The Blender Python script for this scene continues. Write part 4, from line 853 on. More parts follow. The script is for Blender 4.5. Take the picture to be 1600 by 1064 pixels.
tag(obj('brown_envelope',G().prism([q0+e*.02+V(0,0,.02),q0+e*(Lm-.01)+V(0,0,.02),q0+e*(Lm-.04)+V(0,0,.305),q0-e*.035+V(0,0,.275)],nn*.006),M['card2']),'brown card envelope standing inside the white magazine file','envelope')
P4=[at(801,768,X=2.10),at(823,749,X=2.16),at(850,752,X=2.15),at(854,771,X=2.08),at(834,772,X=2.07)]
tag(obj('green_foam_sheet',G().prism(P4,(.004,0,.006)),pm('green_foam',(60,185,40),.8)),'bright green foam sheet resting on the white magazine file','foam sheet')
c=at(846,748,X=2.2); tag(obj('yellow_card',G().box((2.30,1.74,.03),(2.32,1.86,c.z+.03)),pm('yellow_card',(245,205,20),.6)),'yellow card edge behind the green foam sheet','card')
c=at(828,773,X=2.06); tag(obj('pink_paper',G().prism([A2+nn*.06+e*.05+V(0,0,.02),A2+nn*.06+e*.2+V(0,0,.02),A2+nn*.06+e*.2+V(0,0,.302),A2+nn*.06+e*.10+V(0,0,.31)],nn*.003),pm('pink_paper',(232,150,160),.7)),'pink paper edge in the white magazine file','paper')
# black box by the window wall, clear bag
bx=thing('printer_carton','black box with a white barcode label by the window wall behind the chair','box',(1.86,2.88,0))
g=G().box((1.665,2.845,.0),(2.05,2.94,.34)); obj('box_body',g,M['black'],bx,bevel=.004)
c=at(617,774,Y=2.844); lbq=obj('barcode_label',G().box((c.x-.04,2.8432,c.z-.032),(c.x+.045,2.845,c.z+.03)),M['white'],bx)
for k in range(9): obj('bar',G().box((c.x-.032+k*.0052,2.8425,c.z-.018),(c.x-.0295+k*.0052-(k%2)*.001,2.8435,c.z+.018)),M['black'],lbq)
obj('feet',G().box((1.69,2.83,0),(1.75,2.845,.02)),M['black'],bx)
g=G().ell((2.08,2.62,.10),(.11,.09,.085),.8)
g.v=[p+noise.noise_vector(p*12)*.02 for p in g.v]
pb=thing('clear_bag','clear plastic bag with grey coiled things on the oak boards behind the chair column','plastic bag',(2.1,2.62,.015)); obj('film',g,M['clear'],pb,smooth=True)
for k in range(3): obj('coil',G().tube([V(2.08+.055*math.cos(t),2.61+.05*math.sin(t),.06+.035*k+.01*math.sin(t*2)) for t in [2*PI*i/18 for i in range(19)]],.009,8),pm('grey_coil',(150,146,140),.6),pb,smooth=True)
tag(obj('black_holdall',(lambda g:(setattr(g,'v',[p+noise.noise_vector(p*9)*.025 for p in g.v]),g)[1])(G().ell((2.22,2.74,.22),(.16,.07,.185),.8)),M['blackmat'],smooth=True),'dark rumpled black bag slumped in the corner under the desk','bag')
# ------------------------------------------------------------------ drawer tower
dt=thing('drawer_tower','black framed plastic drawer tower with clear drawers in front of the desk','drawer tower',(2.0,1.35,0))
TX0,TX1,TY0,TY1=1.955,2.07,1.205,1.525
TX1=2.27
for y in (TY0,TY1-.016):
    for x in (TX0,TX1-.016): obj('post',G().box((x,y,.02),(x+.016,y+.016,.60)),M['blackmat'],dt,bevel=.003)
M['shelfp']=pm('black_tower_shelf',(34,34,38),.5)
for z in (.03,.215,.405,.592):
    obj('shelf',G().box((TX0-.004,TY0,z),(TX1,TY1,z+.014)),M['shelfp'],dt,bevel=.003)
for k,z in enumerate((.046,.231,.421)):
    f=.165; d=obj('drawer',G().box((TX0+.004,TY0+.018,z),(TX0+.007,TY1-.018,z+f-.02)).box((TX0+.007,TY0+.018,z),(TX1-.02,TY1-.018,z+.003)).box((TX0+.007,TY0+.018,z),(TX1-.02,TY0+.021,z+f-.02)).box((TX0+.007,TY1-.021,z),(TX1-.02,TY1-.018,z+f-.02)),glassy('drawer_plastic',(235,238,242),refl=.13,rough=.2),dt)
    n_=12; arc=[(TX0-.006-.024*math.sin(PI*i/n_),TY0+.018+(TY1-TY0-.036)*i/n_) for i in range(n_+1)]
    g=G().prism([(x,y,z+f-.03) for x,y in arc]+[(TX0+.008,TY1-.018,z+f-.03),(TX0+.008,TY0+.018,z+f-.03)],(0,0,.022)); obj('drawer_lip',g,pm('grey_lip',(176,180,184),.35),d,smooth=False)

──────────

*Exercise aim:* Retype the material in full. Each word must match.

*The answer:*
The Blender Python script for this scene continues. Write part 4, from line 853 on. More parts follow. The script is for Blender 4.5. Take the picture to be 1600 by 1064 pixels.
tag(obj('brown_envelope',G().prism([q0+e*.02+V(0,0,.02),q0+e*(Lm-.01)+V(0,0,.02),q0+e*(Lm-.04)+V(0,0,.305),q0-e*.035+V(0,0,.275)],nn*.006),M['card2']),'brown card envelope standing inside the white magazine file','envelope')
P4=[at(801,768,X=2.10),at(823,749,X=2.16),at(850,752,X=2.15),at(854,771,X=2.08),at(834,772,X=2.07)]
tag(obj('green_foam_sheet',G().prism(P4,(.004,0,.006)),pm('green_foam',(60,185,40),.8)),'bright green foam sheet resting on the white magazine file','foam sheet')
c=at(846,748,X=2.2); tag(obj('yellow_card',G().box((2.30,1.74,.03),(2.32,1.86,c.z+.03)),pm('yellow_card',(245,205,20),.6)),'yellow card edge behind the green foam sheet','card')
c=at(828,773,X=2.06); tag(obj('pink_paper',G().prism([A2+nn*.06+e*.05+V(0,0,.02),A2+nn*.06+e*.2+V(0,0,.02),A2+nn*.06+e*.2+V(0,0,.302),A2+nn*.06+e*.10+V(0,0,.31)],nn*.003),pm('pink_paper',(232,150,160),.7)),'pink paper edge in the white magazine file','paper')
# black box by the window wall, clear bag
bx=thing('printer_carton','black box with a white barcode label by the window wall behind the chair','box',(1.86,2.88,0))
g=G().box((1.665,2.845,.0),(2.05,2.94,.34)); obj('box_body',g,M['black'],bx,bevel=.004)
c=at(617,774,Y=2.844); lbq=obj('barcode_label',G().box((c.x-.04,2.8432,c.z-.032),(c.x+.045,2.845,c.z+.03)),M['white'],bx)
for k in range(9): obj('bar',G().box((c.x-.032+k*.0052,2.8425,c.z-.018),(c.x-.0295+k*.0052-(k%2)*.001,2.8435,c.z+.018)),M['black'],lbq)
obj('feet',G().box((1.69,2.83,0),(1.75,2.845,.02)),M['black'],bx)
g=G().ell((2.08,2.62,.10),(.11,.09,.085),.8)
g.v=[p+noise.noise_vector(p*12)*.02 for p in g.v]
pb=thing('clear_bag','clear plastic bag with grey coiled things on the oak boards behind the chair column','plastic bag',(2.1,2.62,.015)); obj('film',g,M['clear'],pb,smooth=True)
for k in range(3): obj('coil',G().tube([V(2.08+.055*math.cos(t),2.61+.05*math.sin(t),.06+.035*k+.01*math.sin(t*2)) for t in [2*PI*i/18 for i in range(19)]],.009,8),pm('grey_coil',(150,146,140),.6),pb,smooth=True)
tag(obj('black_holdall',(lambda g:(setattr(g,'v',[p+noise.noise_vector(p*9)*.025 for p in g.v]),g)[1])(G().ell((2.22,2.74,.22),(.16,.07,.185),.8)),M['blackmat'],smooth=True),'dark rumpled black bag slumped in the corner under the desk','bag')
# ------------------------------------------------------------------ drawer tower
dt=thing('drawer_tower','black framed plastic drawer tower with clear drawers in front of the desk','drawer tower',(2.0,1.35,0))
TX0,TX1,TY0,TY1=1.955,2.07,1.205,1.525
TX1=2.27
for y in (TY0,TY1-.016):
    for x in (TX0,TX1-.016): obj('post',G().box((x,y,.02),(x+.016,y+.016,.60)),M['blackmat'],dt,bevel=.003)
M['shelfp']=pm('black_tower_shelf',(34,34,38),.5)
for z in (.03,.215,.405,.592):
    obj('shelf',G().box((TX0-.004,TY0,z),(TX1,TY1,z+.014)),M['shelfp'],dt,bevel=.003)
for k,z in enumerate((.046,.231,.421)):
    f=.165; d=obj('drawer',G().box((TX0+.004,TY0+.018,z),(TX0+.007,TY1-.018,z+f-.02)).box((TX0+.007,TY0+.018,z),(TX1-.02,TY1-.018,z+.003)).box((TX0+.007,TY0+.018,z),(TX1-.02,TY0+.021,z+f-.02)).box((TX0+.007,TY1-.021,z),(TX1-.02,TY1-.018,z+f-.02)),glassy('drawer_plastic',(235,238,242),refl=.13,rough=.2),dt)
    n_=12; arc=[(TX0-.006-.024*math.sin(PI*i/n_),TY0+.018+(TY1-TY0-.036)*i/n_) for i in range(n_+1)]
    g=G().prism([(x,y,z+f-.03) for x,y in arc]+[(TX0+.008,TY1-.018,z+f-.03),(TX0+.008,TY0+.018,z+f-.03)],(0,0,.022)); obj('drawer_lip',g,pm('grey_lip',(176,180,184),.35),d,smooth=False)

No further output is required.